Wednesday, December 11, 2013

How History Will Remember Obama (Hint: Not Well)

William Pfaff 
Common Dreams
Action begets reaction in foreign policy as in physics, and action unconsidered for its possible consequences has been responsible for many results for which statesmen (or their unqualified counterparts) are eventually sorry, as are multitudes (as it may be) who pay the price. That, sententious as it may be, is my holiday message to Barack Obama. I continue:
(Photo: Juli Hansen /

In 2012, at the start of his second term, President Barack Obama called the Pentagon to assure its leaders that the American nation would remain the “greatest force for freedom and security that the world has ever known.” The war in Afghanistan was, at that time, continuing, and the disorders and sectarian attacks had begun, which have continued in Iraq ever since the United States had declared that war over in 2011—after 8 years, 8 months, 3 weeks and 4 days.

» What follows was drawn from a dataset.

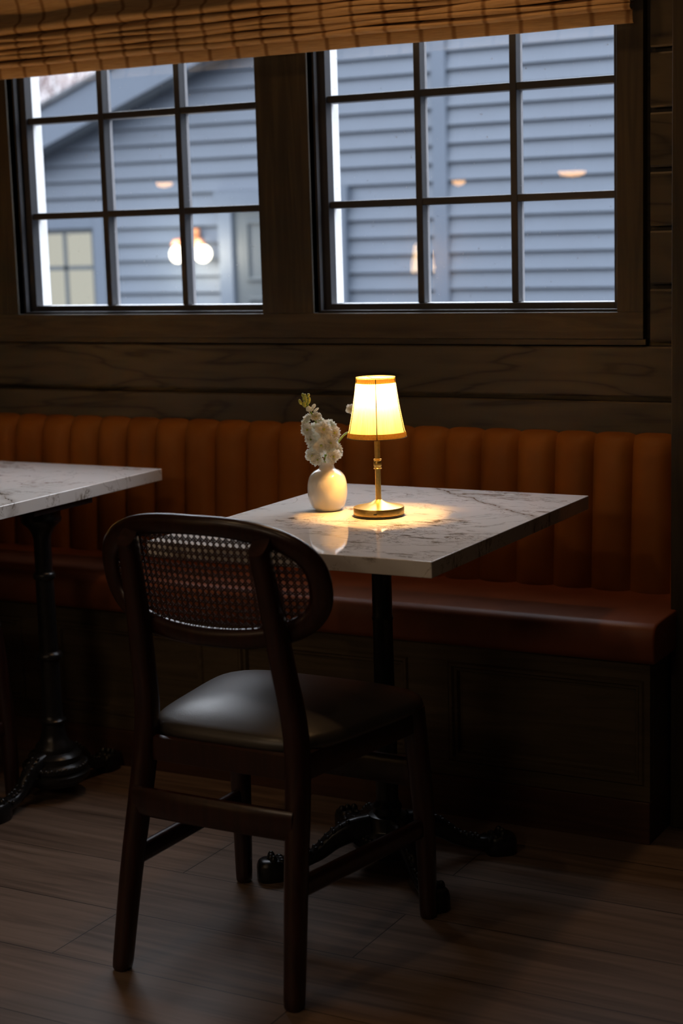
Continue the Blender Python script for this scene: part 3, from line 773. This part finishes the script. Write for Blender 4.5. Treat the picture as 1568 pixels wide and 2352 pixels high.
def flower_main():
    t = tag(empty('white_stock_flower', (VX, VY, VZ)), 'white ruffled flower spike with green buds at its tip, in the cream vase', 'flower')
    MP = .000206         # metres per crop pixel at this depth
    right = rr; up = Vector((0, 0, 1)); cx0, cy0 = 487, 1035   # vase mouth in the crop
    away = Vector((rr.y*-1, rr.x, 0)).normalized()
    if away.y < 0: away = -away
    def Pt(x, y, d=0.): return Vector((right.x, right.y, 0)).normalized()*((x-cx0)*MP)+up*((cy0-y)*MP*1.01+.100)+away*d
    bm = B(); pts = spl([tuple(Vector((0.004, 0, .012))), tuple(Pt(480, 1035)), tuple(Pt(478, 920)), tuple(Pt(455, 780)), tuple(Pt(400, 640)), tuple(Pt(345, 520)), tuple(Pt(310, 430)), tuple(Pt(292, 360))], 6)
    n = len(pts); sweep(bm, pts, [.0028-.0016*i/n for i in range(n)], [.0028-.0016*i/n for i in range(n)], seg=10, power=2)
    obj('stem', bm, MAT['stem'], t, smooth=True, angle=180)
    toward = -away
    fl = [(300,620,.0,88,(-.8,.5)),(310,690,-.012,90,(-.6,-.1)),(470,690,-.018,112,(.1,.2)),(570,735,-.006,88,(.8,.2)),(340,790,-.008,80,(-.6,-.2)),(440,845,-.020,100,(-.05,-.2)),(350,950,-.010,95,(-.5,-.5)),(400,985,-.016,80,(-.2,-.6)),
          (555,960,-.014,100,(.5,-.5)),(600,905,-.002,75,(.9,.0)),(530,830,-.012,95,(.5,-.1)),(395,570,-.004,62,(.1,.7)),(430,620,.010,72,(.5,.6)),(330,575,.008,60,(-.3,.8)),(430,760,.012,100,(0,.2)),(500,900,.012,95,(.3,-.4)),(370,870,.012,90,(-.5,-.3)),(390,700,.016,90,(-.2,.3)),(550,660,.008,70,(.7,.6))]
    for i, (x, y, d, r, (nx, nz)) in enumerate(fl):
        bm = B(); bmc = B()
        nrm = Vector((right.x, right.y, 0)).normalized()*nx+up*nz+toward*(.9 if d < 0 else -.5)
        blossom(bm, bmc, (0, 0, 0), nrm, r*MP*1.0, i*3+1)
        for b_ in (bm, bmc):
            for q in b_.verts: q.co += Pt(x, y, d)
        o = obj('blossom', bm, MAT['petal'], t, smooth=True, angle=180)
        obj('flower_centre', bmc, MAT['petalc'], o, smooth=True, angle=180)
    buds = [(290,372,22,38),(325,350,20,20),(268,350,18,22),(240,415,20,30),(328,405,22,38),(280,442,26,32),(320,485,28,30),(350,492,26,30),(375,462,24,28),(398,500,18,34),(300,400,18,26)]
    for i, (x, y, a, b) in enumerate(buds):
        bm = B(); rot = Matrix.Rotation(math.atan2(x-300, 500-y+1)*.6, 3, Vector((away.x, away.y, 0)))
        c = Pt(x, y, random.uniform(-.004, .004)); blob(bm, c, (a*MP*.8, a*MP*.8, b*MP), 10, 8, rot)
        st = Pt(310-(y-430)*-.5 if y < 520 else 345, y+55, 0)
        sweep(bm, [c+Vector((0, 0, -b*MP*.7)), st], .0009, .0009, seg=6, power=2)
        obj('bud', bm, MAT['bud'] if y < 460 else MAT['petal'], t, smooth=True, angle=180)
    # second stem bending behind the lamp
    t2 = tag(empty('bent_flower_stem', (VX, VY, VZ)), 'thin bright green flower stem curving from the vase behind the lampshade', 'flower')
    bm = B(); pts = spl([(.002, .004, .02), tuple(Pt(520, 1010, .006)), tuple(Pt(585, 890, .016)), tuple(Pt(625, 825, .026)), tuple(Pt(690, 770, .042)), tuple(Pt(745, 772, .055)), tuple(Pt(790, 800, .066)), tuple(Pt(850, 795, .076)), tuple(Pt(890, 755, .08)), tuple(Pt(850, 660, .085)), tuple(Pt(780, 590, .09)), tuple(Pt(748, 560, .09))], 6)
    n = len(pts); sweep(bm, pts, [.0027-.0010*i/n for i in range(n)], [.0027-.0010*i/n for i in range(n)], seg=10, power=2)
    obj('stem', bm, MAT['stem'], t2, smooth=True, angle=180)
    bm = B(); bmc = B(); blossom(bm, bmc, (0, 0, 0), toward+Vector((0, 0, .3)), 60*MP, 77)
    for b_ in (bm, bmc):
        for q in b_.verts: q.co += Pt(752, 548, .09)
    o = obj('blossom', bm, MAT['petal'], t2, smooth=True, angle=180); obj('flower_centre', bmc, MAT['petalc'], o, smooth=True)
flower_main()

# ================================================================== roman shade over the windows
def roman():
    root = tag(empty('roman_shade', (-2.4, 3.62, 1.75)), 'tan striped linen roman shade gathered in folds across the top of both windows', 'window shade')
    off = Vector(root.location); bm = B()
    # profile (y, z): hem, stacked folds, then the loose upper cloth
    pf = [(3.633, 1.7515), (3.628, 1.7500), (3.6245, 1.7520), (3.6225, 1.7640), (3.6215, 1.7745), (3.6235, 1.7790), (3.6300, 1.7800)]
    for k, z in enumerate((1.7812, 1.7975, 1.8125, 1.8275, 1.8430)):
        y = 3.618-.003*k
        pf += [(3.630, z), (y, z-.0040), (y-.008, z-.0035), (y-.0125, z+.0005), (y-.0115, z+.0050), (y-.0050, z+.0095), (y+.004, z+.0120), (3.628, z+.0135)]
    pf += [(3.606, 1.8590), (3.596, 1.8620), (3.590, 1.8690), (3.594, 1.878), (3.612, 1.888), (3.618, 1.900), (3.612, 1.93), (3.600, 1.96), (3.592, 2.00), (3.597, 2.05), (3.612, 2.10), (3.62, 2.16), (3.625, 2.30)]
    xs = [-3.55+(2.315)*i/230 for i in range(231)]; cols = []
    for x in xs:
        wv = .0018*math.sin(x*9)+.0012*math.sin(x*23+1)
        col = []
        for j, (y, z) in enumerate(pf):
            f = min(1, j/10); g = max(0, min(1, (z-1.775)/.02))
            dz = f*(.0025*math.sin(x*6+j*.35)+.0015*math.sin(x*17+j*.8))*g
            dy = f*(.0025*math.sin(x*11+j*.55))+ (0.010*math.sin(x*7+z*9)*min(1, max(0, (z-1.89)/.05)))
            col.append(bm.verts.new((x-off.x, y+dy-off.y, z+dz+wv*.3-off.z)))
        cols.append(col)
    for a, b in zip(cols, cols[1:]):
        for i in range(len(pf)-1): bm.faces.new((a[i], b[i], b[i+1], a[i+1]))
    o = obj('cloth', bm, MAT['shadecloth'], root, smooth=True, angle=180)
    sdm = o.modifiers.new('thick', 'SOLIDIFY'); sdm.thickness = .0012; sdm.offset = 1
    bx('head_rail', -3.55-off.x, -1.235-off.x, 3.600-off.y, 3.652-off.y, 2.27-off.z, 2.31-off.z, MAT['casing'], root, .001)
roman()

# ================================================================== lamps of the room out of view, plus added ceiling downlights
def pendant(x, y, z, label, s=1.):
    t = tag(empty('pendant_lamp', (x, y, z)), label, 'lamp', 'pendant lamps hanging behind the camera')
    bm = B(); lathe(bm, [(.058*s, .004), (.062*s, .010), (.066*s, .018), (.058*s, .03), (.03*s, .05), (.012, .06), (.008, .085)], seg=40); obj('lamp_shade', bm, MAT['brass_d'], t, smooth=True)
    bm = B(); lathe(bm, [(.004, -.016), (.030*s, -.014), (.050*s, -.008), (.060*s, .004), (.060*s, .012)], seg=40); obj('diffuser', bm, MAT['pend'], t, smooth=True, angle=180)
    bm = B(); lathe(bm, [(.003, .08), (.003, ZC-z)], seg=8); obj('cord', bm, MAT['black'], t)
    return t
pendant(-2.657, .48, 1.55, 'glowing pendant lamp mirrored as an orange streak in the right window pane')
pendant(-3.195, .48, 1.533, 'glowing pendant lamp mirrored as a small orange spot in the right window', .5)
pendant(-4.783, .48, 1.587, 'glowing pendant lamp mirrored faintly in the left window', .7)
# wall sconce whose shade is mirrored low in the right window
t = tag(empty('wall_sconce', (-5.28, Y0, 1.13)), 'shaded wall sconce mirrored low beside the first muntin of the right window', 'lamp')
bm = B(); lathe(bm, [(.085, -.09), (.055, .10)], (0, .16, 0), 32, cap=False); obj('lamp_shade', bm, emit('sconce_shade_glow', (1., .62, .27), 15.0), t, smooth=True)
bm = B(); box(bm, -.03, .03, 0.0, .02, -.06, .04); sweep(bm, [(0, .02, -.02), (0, .16, -.02)], .006, .006, seg=8); obj('bracket', bm, MAT['brass_d'], t)
def downlight(x, y, watt, aim=(0, 0), size=62, soft=.04, col=(1., .66, .36)):
    t = tag(empty('unseen_ceiling_light', (x, y, ZC)), 'small unseen downlight in the ceiling, added for warm light', 'lamp', 'unseen downlights in the ceiling')
    bm = B(); lathe(bm, [(.055, -.001), (.055, -.006), (.045, -.008), (.040, -.003)], seg=32); obj('trim_ring', bm, MAT['brass_d'], t, smooth=True)
    l = bpy.data.lights.new('downlight', 'SPOT'); l.energy = watt; l.color = col; l.spot_size = R(size); l.spot_blend = .5; l.shadow_soft_size = soft
    o = bpy.data.objects.new('downlight', l); C.objects.link(o); o.parent = t; o.location = (0, 0, -.02); o.rotation_euler = (R(aim[0]), R(aim[1]), 0)
downlight(-2.05, .95, SPOT_W, (22, 0), 95)
downlight(-.70, 1.25, SPOT_W*.6, (12, -6), 80)
downlight(-3.60, 1.6, SPOT_W*.8, (10, 0), 90)
downlight(-1.62, 3.12, TABLE_W, (0, 0), 100, .05, (1., .56, .25))
downlight(-1.10, -1.7, FILL_W, (62, 4), 60, .35, (1., .74, .50))  # this and the next: unseen fill added to lift bench panels and under-table floor
downlight(-2.90, -1.7, FILL_W, (62, 0), 60, .35, (1., .74, .50))

# ================================================================== outside
struct(bx('ground', -30, 20, 3.82, 45, -.66, -.60, MAT['ground']))
def siding(name, x0, x1, y, z0, z1, parent, phase=1.92, pt=.1035, lip=.027):
    bm = B(); z = phase-math.ceil((phase-z0)/pt)*pt
    while z < z1:
        a, b = z, z+pt
        vs = [(x0,y-lip,a),(x1,y-lip,a),(x1,y-.004,b),(x0,y-.004,b)]; V_ = [bm.verts.new(q) for q in vs]; bm.faces.new(V_)
        W_ = [bm.verts.new(q) for q in ((x0,y,a),(x1,y,a))]; bm.faces.new((V_[0], V_[1], W_[1], W_[0])); z = b
    box(bm, x0, x1, y, y+.12, z0, z1)
    for v_ in bm.verts: v_.co -= Vector(parent.location)
    return obj(name, bm, MAT['siding'], parent)
h = tag(empty('neighbouring_house', (-5, 9, -.6)), 'blue grey clapboard house across the yard, seen through both windows', 'house')
def H(name, bm, mat, bevel=0., parent=None):
    for v_ in bm.verts: v_.co -= Vector(h.location)
    return obj(name, bm, mat, parent or h, bevel=bevel)
siding('siding', -4.215, 3.5, 9.0, -.6, 3.7, h)
siding('siding', -9.6, -4.215, 9.012, -.6, 3.7, h, phase=1.915)
bm = B(); box(bm, -4.262, -4.170, 8.962, 9.02, -.6, 3.7); H('corner_board', bm, MAT['trimgrey'], .004)
# rake of the gable with its overhanging roof
bm = B(); sl = .365
def rk(x, z0, z1, y0, y1, xb):
    za, zb_ = z0, z0+sl*(xb-x)
    A_ = [bm.verts.new(q) for q in ((x,y0,z0),(x,y0,z1),(x,y1,z1),(x,y1,z0))]; B_ = [bm.verts.new((xb, q.co.y, q.co.z+sl*(xb-x))) for q in A_]
    for i in range(4): bm.faces.new((A_[i], A_[(i+1)%4], B_[(i+1)%4], B_[i]))
    bm.faces.new(A_); bm.faces.new(list(reversed(B_)))
rk(-9.9, 1.966-.365*3.02, 2.205-.365*3.02, 8.84, 8.86, -4.9)
H('rake_board', bm, MAT['trimgrey'])
bm = B(); rk(-9.9, 1.966-.365*3.02, 1.986-.365*3.02, 8.86, 9.0, -4.9); H('soffit', bm, MAT['trimgrey'])
bm = B(); rk(-9.9, 2.210-.365*3.02, 2.240-.365*3.02, 8.82, 13.0, -4.9); H('roof', bm, MAT['roof'])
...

Mr. Obama endorsed his and his predecessor’s (George W. Bush) achievements, which he enumerated as (I paraphrase): strengthened alliances, new partnerships forged, defense of universal rights and human dignity, defense of the nation, the fight taken to America’s enemies, the number of Americans in harm’s way reduced and America’s global leadership restored. Seconded by (then) Defense Secretary Robert Gates, he promised a larger military budget and, instead of a downsized force, a more capable one. He said that after the Second World War and Vietnam, American forces had been left ill-prepared for the future, but that would not happen “on his watch.”